WORK INSTRUCTIONS: Could you output each line of the data that follows exactly?

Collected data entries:
- - - -
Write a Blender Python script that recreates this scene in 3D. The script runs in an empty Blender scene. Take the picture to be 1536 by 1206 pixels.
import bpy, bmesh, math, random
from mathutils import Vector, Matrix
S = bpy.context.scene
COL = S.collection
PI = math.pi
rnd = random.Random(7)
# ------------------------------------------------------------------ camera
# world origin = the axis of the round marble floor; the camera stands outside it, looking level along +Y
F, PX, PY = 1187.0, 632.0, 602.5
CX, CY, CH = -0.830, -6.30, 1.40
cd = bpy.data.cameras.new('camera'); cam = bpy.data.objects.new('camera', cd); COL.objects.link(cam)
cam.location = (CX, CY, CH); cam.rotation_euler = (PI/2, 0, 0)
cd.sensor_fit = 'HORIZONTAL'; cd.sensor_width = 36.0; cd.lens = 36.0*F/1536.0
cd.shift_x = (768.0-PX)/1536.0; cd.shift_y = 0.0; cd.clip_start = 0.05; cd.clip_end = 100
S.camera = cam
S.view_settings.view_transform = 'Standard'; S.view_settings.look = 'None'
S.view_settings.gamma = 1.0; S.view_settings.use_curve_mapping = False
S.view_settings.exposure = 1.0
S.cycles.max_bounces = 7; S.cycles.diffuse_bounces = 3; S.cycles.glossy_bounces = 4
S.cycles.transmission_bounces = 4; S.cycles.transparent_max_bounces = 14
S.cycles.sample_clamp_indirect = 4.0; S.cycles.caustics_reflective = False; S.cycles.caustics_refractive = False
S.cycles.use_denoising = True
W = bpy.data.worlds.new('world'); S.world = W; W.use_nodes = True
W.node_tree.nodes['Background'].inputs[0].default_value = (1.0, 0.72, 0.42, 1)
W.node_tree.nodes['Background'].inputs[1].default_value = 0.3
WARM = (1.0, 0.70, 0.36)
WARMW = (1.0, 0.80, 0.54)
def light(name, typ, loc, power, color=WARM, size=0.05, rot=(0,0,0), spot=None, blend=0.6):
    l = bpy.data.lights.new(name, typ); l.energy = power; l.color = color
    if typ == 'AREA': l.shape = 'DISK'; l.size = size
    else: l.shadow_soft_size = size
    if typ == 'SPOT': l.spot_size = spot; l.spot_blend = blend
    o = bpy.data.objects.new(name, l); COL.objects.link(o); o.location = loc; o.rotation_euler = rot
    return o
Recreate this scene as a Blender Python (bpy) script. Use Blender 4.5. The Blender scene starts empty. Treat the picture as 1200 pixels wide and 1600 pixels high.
- - - -
TASK SOLUTION:
Write a Blender Python script that recreates this scene in 3D. The script runs in an empty Blender scene. Take the picture to be 1536 by 1206 pixels.
import bpy, bmesh, math, random
from mathutils import Vector, Matrix
S = bpy.context.scene
COL = S.collection
PI = math.pi
rnd = random.Random(7)
# ------------------------------------------------------------------ camera
# world origin = the axis of the round marble floor; the camera stands outside it, looking level along +Y
F, PX, PY = 1187.0, 632.0, 602.5
CX, CY, CH = -0.830, -6.30, 1.40
cd = bpy.data.cameras.new('camera'); cam = bpy.data.objects.new('camera', cd); COL.objects.link(cam)
cam.location = (CX, CY, CH); cam.rotation_euler = (PI/2, 0, 0)
cd.sensor_fit = 'HORIZONTAL'; cd.sensor_width = 36.0; cd.lens = 36.0*F/1536.0
cd.shift_x = (768.0-PX)/1536.0; cd.shift_y = 0.0; cd.clip_start = 0.05; cd.clip_end = 100
S.camera = cam
S.view_settings.view_transform = 'Standard'; S.view_settings.look = 'None'
S.view_settings.gamma = 1.0; S.view_settings.use_curve_mapping = False
S.view_settings.exposure = 1.0
S.cycles.max_bounces = 7; S.cycles.diffuse_bounces = 3; S.cycles.glossy_bounces = 4
S.cycles.transmission_bounces = 4; S.cycles.transparent_max_bounces = 14
S.cycles.sample_clamp_indirect = 4.0; S.cycles.caustics_reflective = False; S.cycles.caustics_refractive = False
S.cycles.use_denoising = True
W = bpy.data.worlds.new('world'); S.world = W; W.use_nodes = True
W.node_tree.nodes['Background'].inputs[0].default_value = (1.0, 0.72, 0.42, 1)
W.node_tree.nodes['Background'].inputs[1].default_value = 0.3
WARM = (1.0, 0.70, 0.36)
WARMW = (1.0, 0.80, 0.54)
def light(name, typ, loc, power, color=WARM, size=0.05, rot=(0,0,0), spot=None, blend=0.6):
    l = bpy.data.lights.new(name, typ); l.energy = power; l.color = color
    if typ == 'AREA': l.shape = 'DISK'; l.size = size
    else: l.shadow_soft_size = size
    if typ == 'SPOT': l.spot_size = spot; l.spot_blend = blend
    o = bpy.data.objects.new(name, l); COL.objects.link(o); o.location = loc; o.rotation_euler = rot
    return o
Recreate this scene as a Blender Python (bpy) script. Use Blender 4.5. The Blender scene starts empty. Treat the picture as 1200 pixels wide and 1600 pixels high.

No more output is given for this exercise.